-- OBJECTIVE --
What follows is a listing; give it again exactly, in its entirety.

-- DATASET EXTRACT --
================================

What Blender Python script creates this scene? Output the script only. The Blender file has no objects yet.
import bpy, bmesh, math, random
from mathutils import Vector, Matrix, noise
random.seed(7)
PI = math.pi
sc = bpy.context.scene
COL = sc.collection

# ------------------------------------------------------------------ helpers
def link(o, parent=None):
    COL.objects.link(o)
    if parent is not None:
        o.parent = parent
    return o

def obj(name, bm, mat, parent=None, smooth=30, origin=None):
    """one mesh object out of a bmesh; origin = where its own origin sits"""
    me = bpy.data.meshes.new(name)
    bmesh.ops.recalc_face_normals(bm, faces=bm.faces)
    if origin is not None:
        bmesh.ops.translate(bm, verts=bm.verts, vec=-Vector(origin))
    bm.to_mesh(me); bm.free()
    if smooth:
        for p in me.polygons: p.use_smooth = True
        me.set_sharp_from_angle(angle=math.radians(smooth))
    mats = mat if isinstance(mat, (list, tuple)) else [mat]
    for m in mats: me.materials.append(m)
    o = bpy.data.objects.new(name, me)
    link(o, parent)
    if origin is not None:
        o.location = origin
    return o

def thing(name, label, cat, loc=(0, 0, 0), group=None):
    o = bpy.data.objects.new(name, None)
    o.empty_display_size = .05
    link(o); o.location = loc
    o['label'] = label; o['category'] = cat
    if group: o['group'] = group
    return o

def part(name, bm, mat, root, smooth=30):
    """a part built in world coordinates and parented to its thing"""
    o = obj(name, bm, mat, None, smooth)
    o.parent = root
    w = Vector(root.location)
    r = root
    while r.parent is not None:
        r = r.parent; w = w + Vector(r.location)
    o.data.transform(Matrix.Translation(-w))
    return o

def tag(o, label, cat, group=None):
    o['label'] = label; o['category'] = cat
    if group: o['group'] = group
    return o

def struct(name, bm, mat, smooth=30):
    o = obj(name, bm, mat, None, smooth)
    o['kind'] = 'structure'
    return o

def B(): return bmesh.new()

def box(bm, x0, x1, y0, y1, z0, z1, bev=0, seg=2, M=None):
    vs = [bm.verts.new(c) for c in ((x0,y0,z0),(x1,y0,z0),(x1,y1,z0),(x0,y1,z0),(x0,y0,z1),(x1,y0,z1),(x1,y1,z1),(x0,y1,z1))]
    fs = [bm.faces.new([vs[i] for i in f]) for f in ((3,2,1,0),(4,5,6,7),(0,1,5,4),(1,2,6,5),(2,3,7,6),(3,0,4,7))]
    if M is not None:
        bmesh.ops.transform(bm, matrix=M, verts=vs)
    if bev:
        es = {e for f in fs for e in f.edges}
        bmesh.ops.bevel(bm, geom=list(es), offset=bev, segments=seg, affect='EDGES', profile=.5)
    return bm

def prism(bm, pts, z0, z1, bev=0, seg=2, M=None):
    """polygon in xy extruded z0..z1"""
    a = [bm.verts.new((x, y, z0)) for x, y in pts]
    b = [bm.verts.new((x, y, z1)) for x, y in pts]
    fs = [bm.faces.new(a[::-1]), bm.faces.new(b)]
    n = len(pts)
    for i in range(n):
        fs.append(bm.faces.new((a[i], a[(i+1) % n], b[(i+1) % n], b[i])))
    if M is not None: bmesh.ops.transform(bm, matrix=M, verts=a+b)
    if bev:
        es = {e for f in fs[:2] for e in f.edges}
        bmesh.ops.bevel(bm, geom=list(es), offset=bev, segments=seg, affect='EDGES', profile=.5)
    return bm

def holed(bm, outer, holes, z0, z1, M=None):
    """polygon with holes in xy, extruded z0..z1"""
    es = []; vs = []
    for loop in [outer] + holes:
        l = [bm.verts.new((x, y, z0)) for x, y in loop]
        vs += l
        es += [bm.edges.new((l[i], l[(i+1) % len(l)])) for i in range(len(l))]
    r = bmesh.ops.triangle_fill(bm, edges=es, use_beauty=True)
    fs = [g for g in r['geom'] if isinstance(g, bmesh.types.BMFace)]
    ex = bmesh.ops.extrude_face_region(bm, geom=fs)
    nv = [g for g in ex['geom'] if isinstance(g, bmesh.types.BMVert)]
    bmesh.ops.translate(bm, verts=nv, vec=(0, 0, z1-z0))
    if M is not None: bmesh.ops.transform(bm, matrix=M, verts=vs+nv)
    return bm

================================

-- FULL ANSWER --
What Blender Python script creates this scene? Output the script only. The Blender file has no objects yet.
import bpy, bmesh, math, random
from mathutils import Vector, Matrix, noise
random.seed(7)
PI = math.pi
sc = bpy.context.scene
COL = sc.collection

# ------------------------------------------------------------------ helpers
def link(o, parent=None):
    COL.objects.link(o)
    if parent is not None:
        o.parent = parent
    return o

def obj(name, bm, mat, parent=None, smooth=30, origin=None):
    """one mesh object out of a bmesh; origin = where its own origin sits"""
    me = bpy.data.meshes.new(name)
    bmesh.ops.recalc_face_normals(bm, faces=bm.faces)
    if origin is not None:
        bmesh.ops.translate(bm, verts=bm.verts, vec=-Vector(origin))
    bm.to_mesh(me); bm.free()
    if smooth:
        for p in me.polygons: p.use_smooth = True
        me.set_sharp_from_angle(angle=math.radians(smooth))
    mats = mat if isinstance(mat, (list, tuple)) else [mat]
    for m in mats: me.materials.append(m)
    o = bpy.data.objects.new(name, me)
    link(o, parent)
    if origin is not None:
        o.location = origin
    return o

def thing(name, label, cat, loc=(0, 0, 0), group=None):
    o = bpy.data.objects.new(name, None)
    o.empty_display_size = .05
    link(o); o.location = loc
    o['label'] = label; o['category'] = cat
    if group: o['group'] = group
    return o

def part(name, bm, mat, root, smooth=30):
    """a part built in world coordinates and parented to its thing"""
    o = obj(name, bm, mat, None, smooth)
    o.parent = root
    w = Vector(root.location)
    r = root
    while r.parent is not None:
        r = r.parent; w = w + Vector(r.location)
    o.data.transform(Matrix.Translation(-w))
    return o

def tag(o, label, cat, group=None):
    o['label'] = label; o['category'] = cat
    if group: o['group'] = group
    return o

def struct(name, bm, mat, smooth=30):
    o = obj(name, bm, mat, None, smooth)
    o['kind'] = 'structure'
    return o

def B(): return bmesh.new()

def box(bm, x0, x1, y0, y1, z0, z1, bev=0, seg=2, M=None):
    vs = [bm.verts.new(c) for c in ((x0,y0,z0),(x1,y0,z0),(x1,y1,z0),(x0,y1,z0),(x0,y0,z1),(x1,y0,z1),(x1,y1,z1),(x0,y1,z1))]
    fs = [bm.faces.new([vs[i] for i in f]) for f in ((3,2,1,0),(4,5,6,7),(0,1,5,4),(1,2,6,5),(2,3,7,6),(3,0,4,7))]
    if M is not None:
        bmesh.ops.transform(bm, matrix=M, verts=vs)
    if bev:
        es = {e for f in fs for e in f.edges}
        bmesh.ops.bevel(bm, geom=list(es), offset=bev, segments=seg, affect='EDGES', profile=.5)
    return bm

def prism(bm, pts, z0, z1, bev=0, seg=2, M=None):
    """polygon in xy extruded z0..z1"""
    a = [bm.verts.new((x, y, z0)) for x, y in pts]
    b = [bm.verts.new((x, y, z1)) for x, y in pts]
    fs = [bm.faces.new(a[::-1]), bm.faces.new(b)]
    n = len(pts)
    for i in range(n):
        fs.append(bm.faces.new((a[i], a[(i+1) % n], b[(i+1) % n], b[i])))
    if M is not None: bmesh.ops.transform(bm, matrix=M, verts=a+b)
    if bev:
        es = {e for f in fs[:2] for e in f.edges}
        bmesh.ops.bevel(bm, geom=list(es), offset=bev, segments=seg, affect='EDGES', profile=.5)
    return bm

def holed(bm, outer, holes, z0, z1, M=None):
    """polygon with holes in xy, extruded z0..z1"""
    es = []; vs = []
    for loop in [outer] + holes:
        l = [bm.verts.new((x, y, z0)) for x, y in loop]
        vs += l
        es += [bm.edges.new((l[i], l[(i+1) % len(l)])) for i in range(len(l))]
    r = bmesh.ops.triangle_fill(bm, edges=es, use_beauty=True)
    fs = [g for g in r['geom'] if isinstance(g, bmesh.types.BMFace)]
    ex = bmesh.ops.extrude_face_region(bm, geom=fs)
    nv = [g for g in ex['geom'] if isinstance(g, bmesh.types.BMVert)]
    bmesh.ops.translate(bm, verts=nv, vec=(0, 0, z1-z0))
    if M is not None: bmesh.ops.transform(bm, matrix=M, verts=vs+nv)
    return bm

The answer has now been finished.